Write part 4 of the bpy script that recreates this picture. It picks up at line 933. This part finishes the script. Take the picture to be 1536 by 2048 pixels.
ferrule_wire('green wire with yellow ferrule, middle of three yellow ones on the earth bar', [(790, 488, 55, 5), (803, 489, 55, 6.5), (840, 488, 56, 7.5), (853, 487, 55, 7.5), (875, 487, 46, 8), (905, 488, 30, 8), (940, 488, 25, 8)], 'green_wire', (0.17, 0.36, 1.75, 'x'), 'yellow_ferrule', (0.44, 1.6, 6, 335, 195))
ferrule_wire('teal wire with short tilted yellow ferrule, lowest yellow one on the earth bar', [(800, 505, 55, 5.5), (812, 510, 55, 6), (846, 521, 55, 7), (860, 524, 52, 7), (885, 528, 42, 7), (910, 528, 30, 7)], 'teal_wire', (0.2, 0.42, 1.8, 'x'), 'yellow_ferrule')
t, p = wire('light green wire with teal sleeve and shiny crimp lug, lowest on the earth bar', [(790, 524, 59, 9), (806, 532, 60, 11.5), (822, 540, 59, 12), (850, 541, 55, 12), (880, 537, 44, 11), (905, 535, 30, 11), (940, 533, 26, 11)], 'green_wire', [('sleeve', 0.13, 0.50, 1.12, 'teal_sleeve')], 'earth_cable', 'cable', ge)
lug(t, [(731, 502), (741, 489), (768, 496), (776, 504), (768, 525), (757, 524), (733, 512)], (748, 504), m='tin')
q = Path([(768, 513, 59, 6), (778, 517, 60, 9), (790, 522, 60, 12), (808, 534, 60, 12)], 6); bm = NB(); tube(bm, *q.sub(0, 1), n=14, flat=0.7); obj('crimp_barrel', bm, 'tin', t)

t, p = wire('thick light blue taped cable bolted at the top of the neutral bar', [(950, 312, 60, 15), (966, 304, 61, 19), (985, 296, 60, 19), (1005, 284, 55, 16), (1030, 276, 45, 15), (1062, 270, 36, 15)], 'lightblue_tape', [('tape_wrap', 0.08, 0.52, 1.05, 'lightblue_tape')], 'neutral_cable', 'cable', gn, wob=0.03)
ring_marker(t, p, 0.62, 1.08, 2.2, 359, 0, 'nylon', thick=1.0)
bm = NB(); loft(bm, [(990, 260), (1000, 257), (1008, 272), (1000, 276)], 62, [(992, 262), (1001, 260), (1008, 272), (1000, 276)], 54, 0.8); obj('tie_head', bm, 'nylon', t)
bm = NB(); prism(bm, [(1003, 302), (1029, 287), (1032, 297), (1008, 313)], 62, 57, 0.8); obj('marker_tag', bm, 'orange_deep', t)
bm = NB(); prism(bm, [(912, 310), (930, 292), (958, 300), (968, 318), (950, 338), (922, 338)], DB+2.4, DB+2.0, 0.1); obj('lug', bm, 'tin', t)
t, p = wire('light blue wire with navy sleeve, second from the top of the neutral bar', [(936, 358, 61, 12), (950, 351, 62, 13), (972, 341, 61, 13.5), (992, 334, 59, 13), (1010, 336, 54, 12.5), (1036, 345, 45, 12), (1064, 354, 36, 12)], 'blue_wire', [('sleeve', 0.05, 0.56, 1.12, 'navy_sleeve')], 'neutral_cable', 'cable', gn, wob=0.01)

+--

### Given problem:
Extract the complete listing verbatim.

### Result:
Write part 4 of the bpy script that recreates this picture. It picks up at line 933. This part finishes the script. Take the picture to be 1536 by 2048 pixels.
ferrule_wire('green wire with yellow ferrule, middle of three yellow ones on the earth bar', [(790, 488, 55, 5), (803, 489, 55, 6.5), (840, 488, 56, 7.5), (853, 487, 55, 7.5), (875, 487, 46, 8), (905, 488, 30, 8), (940, 488, 25, 8)], 'green_wire', (0.17, 0.36, 1.75, 'x'), 'yellow_ferrule', (0.44, 1.6, 6, 335, 195))
ferrule_wire('teal wire with short tilted yellow ferrule, lowest yellow one on the earth bar', [(800, 505, 55, 5.5), (812, 510, 55, 6), (846, 521, 55, 7), (860, 524, 52, 7), (885, 528, 42, 7), (910, 528, 30, 7)], 'teal_wire', (0.2, 0.42, 1.8, 'x'), 'yellow_ferrule')
t, p = wire('light green wire with teal sleeve and shiny crimp lug, lowest on the earth bar', [(790, 524, 59, 9), (806, 532, 60, 11.5), (822, 540, 59, 12), (850, 541, 55, 12), (880, 537, 44, 11), (905, 535, 30, 11), (940, 533, 26, 11)], 'green_wire', [('sleeve', 0.13, 0.50, 1.12, 'teal_sleeve')], 'earth_cable', 'cable', ge)
lug(t, [(731, 502), (741, 489), (768, 496), (776, 504), (768, 525), (757, 524), (733, 512)], (748, 504), m='tin')
q = Path([(768, 513, 59, 6), (778, 517, 60, 9), (790, 522, 60, 12), (808, 534, 60, 12)], 6); bm = NB(); tube(bm, *q.sub(0, 1), n=14, flat=0.7); obj('crimp_barrel', bm, 'tin', t)

t, p = wire('thick light blue taped cable bolted at the top of the neutral bar', [(950, 312, 60, 15), (966, 304, 61, 19), (985, 296, 60, 19), (1005, 284, 55, 16), (1030, 276, 45, 15), (1062, 270, 36, 15)], 'lightblue_tape', [('tape_wrap', 0.08, 0.52, 1.05, 'lightblue_tape')], 'neutral_cable', 'cable', gn, wob=0.03)
ring_marker(t, p, 0.62, 1.08, 2.2, 359, 0, 'nylon', thick=1.0)
bm = NB(); loft(bm, [(990, 260), (1000, 257), (1008, 272), (1000, 276)], 62, [(992, 262), (1001, 260), (1008, 272), (1000, 276)], 54, 0.8); obj('tie_head', bm, 'nylon', t)
bm = NB(); prism(bm, [(1003, 302), (1029, 287), (1032, 297), (1008, 313)], 62, 57, 0.8); obj('marker_tag', bm, 'orange_deep', t)
bm = NB(); prism(bm, [(912, 310), (930, 292), (958, 300), (968, 318), (950, 338), (922, 338)], DB+2.4, DB+2.0, 0.1); obj('lug', bm, 'tin', t)
t, p = wire('light blue wire with navy sleeve, second from the top of the neutral bar', [(936, 358, 61, 12), (950, 351, 62, 13), (972, 341, 61, 13.5), (992, 334, 59, 13), (1010, 336, 54, 12.5), (1036, 345, 45, 12), (1064, 354, 36, 12)], 'blue_wire', [('sleeve', 0.05, 0.56, 1.12, 'navy_sleeve')], 'neutral_cable', 'cable', gn, wob=0.01)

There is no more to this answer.